Have you considered that those experts might have perverse incentives? It’s not a secret that the very regulators whose job it is to make sure we don’t eat poison are the same people who sell the food. But sure feel free to “trust the experts”, I’ll be over here doing my best to not eat things made out of coal tar (even if someone in a lab coat says it’s okie dokie).

Every single thing in our society has perverse incentives. Every single person who ever sells you something has incentive to sell you as little as possible for as much money as possible. Every single employer has incentive to pay you as little as possible for as much labor as possible. But that's not how things end up happening, because other forces are at play.

People who worked their entire life in an industry and became experts on it, then become regulators for the same industry, have incentives to favor their industry, sure. But who else should be regulating the industry if not the expert in that industry? If you get someone who is not an insider, wouldn't they just fail at regulating, because they have no idea how it works? Also, the people who put someone in that position, isn't there a chain of accountability there? There are many people working side by side with the "evil person trying to enrich themselves". Bad acts come out. Incentives tend to balance each other out. It's not wrong that part of a regulator's job is to find a balance as to not destroy an industry while regulating it.

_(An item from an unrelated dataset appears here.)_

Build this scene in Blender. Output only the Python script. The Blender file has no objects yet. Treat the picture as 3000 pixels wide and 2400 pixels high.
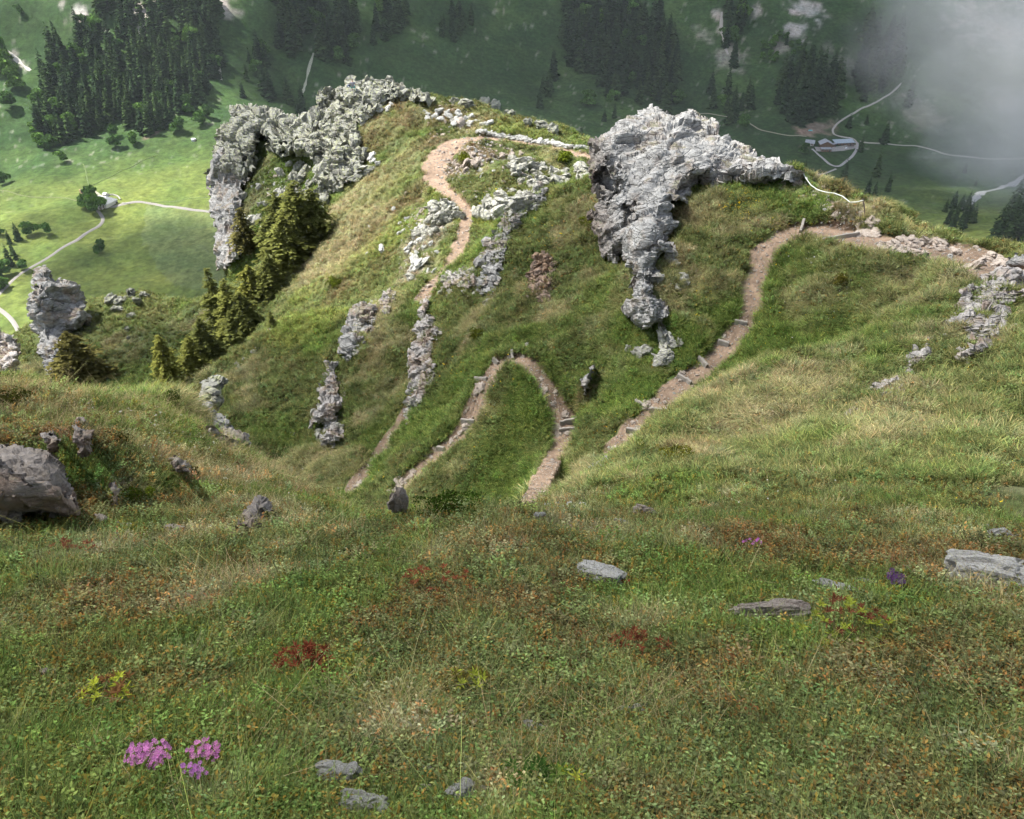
import bpy, math, random
import numpy as np
from mathutils import Vector, Matrix

rng = np.random.default_rng(7)
random.seed(7)
scene = bpy.context.scene
COL = scene.collection

# ------------------------------------------------------------------ camera, sky, sun, exposure
PITCH = math.radians(33.0)
CS, SN = math.cos(PITCH), math.sin(PITCH)
cam_d = bpy.data.cameras.new('camera')
cam = bpy.data.objects.new('camera', cam_d); COL.objects.link(cam)
cam.location = (0, 0, 0); cam.rotation_euler = (math.pi/2 - PITCH, 0, 0)
cam_d.sensor_width = 30.0; cam_d.lens = 24.0; cam_d.clip_start = 0.1; cam_d.clip_end = 6000
scene.camera = cam

SUN = np.array([-0.68, 0.26, 1.10]); SUN /= np.linalg.norm(SUN)
world = bpy.data.worlds.new("World"); scene.world = world; world.use_nodes = True
wn = world.node_tree; bg = wn.nodes['Background']
sky = wn.nodes.new('ShaderNodeTexSky'); sky.sky_type = 'NISHITA'; sky.sun_disc = False
sky.sun_elevation = math.asin(SUN[2]); sky.sun_rotation = math.atan2(SUN[0], SUN[1])
sky.altitude = 1900; sky.dust_density = 3.0; sky.ozone_density = .6
hs = wn.nodes.new('ShaderNodeHueSaturation'); hs.inputs['Saturation'].default_value = .5      # thin high cloud greys the blue
wn.links.new(sky.outputs[0], hs.inputs['Color']); wn.links.new(hs.outputs[0], bg.inputs[0]); bg.inputs[1].default_value = 0.13
sun_d = bpy.data.lights.new('sun', 'SUN'); sun_d.energy = 5.0; sun_d.angle = math.radians(0.6); sun_d.color = (1.0, 0.97, 0.92)
sun = bpy.data.objects.new('sun', sun_d); COL.objects.link(sun)
sun.rotation_euler = Vector(tuple(SUN)).to_track_quat('Z', 'Y').to_euler()
vs = scene.view_settings; vs.view_transform = 'Standard'; vs.look = 'None'; vs.exposure = 1.2; vs.gamma = 1.0
scene.render.engine = 'CYCLES'
scene.cycles.max_bounces = 5; scene.cycles.diffuse_bounces = 2; scene.cycles.glossy_bounces = 1
scene.cycles.transmission_bounces = 2; scene.cycles.volume_bounces = 0; scene.cycles.transparent_max_bounces = 6
scene.cycles.use_denoising = True; scene.cycles.use_adaptive_sampling = True; scene.cycles.adaptive_threshold = 0.035; scene.cycles.adaptive_min_samples = 24; scene.cycles.volume_step_rate = 3.0; scene.cycles.volume_max_steps = 96

# ------------------------------------------------------------------ maths helpers
F = 2400.0
def P(px, py, D):
    px = np.asarray(px, float); py = np.asarray(py, float); D = np.asarray(D, float)
    v = (py-1200)/F; u = (px-1500)/F
    return np.stack([u*D, D*(CS - v*SN), -D*(SN + v*CS)], -1)

def hash3(ix, iy, iz, k=0):
    h = (ix.astype(np.int64)*374761393 + iy.astype(np.int64)*668265263 + iz.astype(np.int64)*2147483647 + k*974634777) & 0xFFFFFFFF
    h = ((h ^ (h >> 13)) * 1274126177) & 0xFFFFFFFF
    h = ((h ^ (h >> 15)) * 2246822519) & 0xFFFFFFFF
    return ((h ^ (h >> 16)) & 0xFFFFFF) / float(0xFFFFFF)

def noise2(x, y, k=0):
    ix = np.floor(x); iy = np.floor(y); fx = x-ix; fy = y-iy
    ux = fx*fx*(3-2*fx); uy = fy*fy*(3-2*fy); z = np.zeros(1, np.int64)
    a = hash3(ix, iy, z, k); b = hash3(ix+1, iy, z, k); c = hash3(ix, iy+1, z, k); d = hash3(ix+1, iy+1, z, k)
    return (a+(b-a)*ux)*(1-uy) + (c+(d-c)*ux)*uy - 0.5

def fbm2(x, y, oct=4, k=0):
    s = 0; a = 1.0; f = 1.0
    for i in range(oct):
        s = s + a*noise2(x*f + 17.3*i, y*f - 9.1*i, k+i); a *= 0.5; f *= 2.03
    return s

def noise3(p, k=0):
    i = np.floor(p); f = p-i; u = f*f*(3-2*f); r = 0
    for dx in (0, 1):
        for dy in (0, 1):
            for dz in (0, 1):
                w = (u[:, 0] if dx else 1-u[:, 0])*(u[:, 1] if dy else 1-u[:, 1])*(u[:, 2] if dz else 1-u[:, 2])
                r = r + w*hash3(i[:, 0]+dx, i[:, 1]+dy, i[:, 2]+dz, k)
    return r-0.5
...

  • > But that's not how things end up happening, because other forces are at play.

    Is it really not how things end up happening? We must be living in two different realities. The greater the power, the higher the likelihood it becomes corrupted. With such a high incentive to give into corruption, you can’t just hand-wave it away with “but I’m sure it gets balanced out by something”. Your local family doctor might be a good enough person to help you get better without expensive drugs, but the head of a large institution? Fat chance.

    • That feeling you just expressed of higher trust to your local doctor than to a head of a large institution: it came from having a pretty good idea what your local doctor does, and no idea what a head of an institution does. The growing problem with cynicism in our society is not because there's evidence of corruption, it's because nobody knows how anything works, but everybody gets fed "look at these bad incentives" by pundits (especially alternative media ones) all day. Everything is complex. Just because it is doesn't make it nefarious.

      An institution's whole point is to be a system where you don't have to trust individuals. It's a way to deal with complex nature of our reality. People should really learn what institutions are, how they function, what accountability mechanisms they contain, instead of blaming them based on conjecture. "Look, this bad thing happened. And this person has this bad incentive. Now we know the whole story." We don't.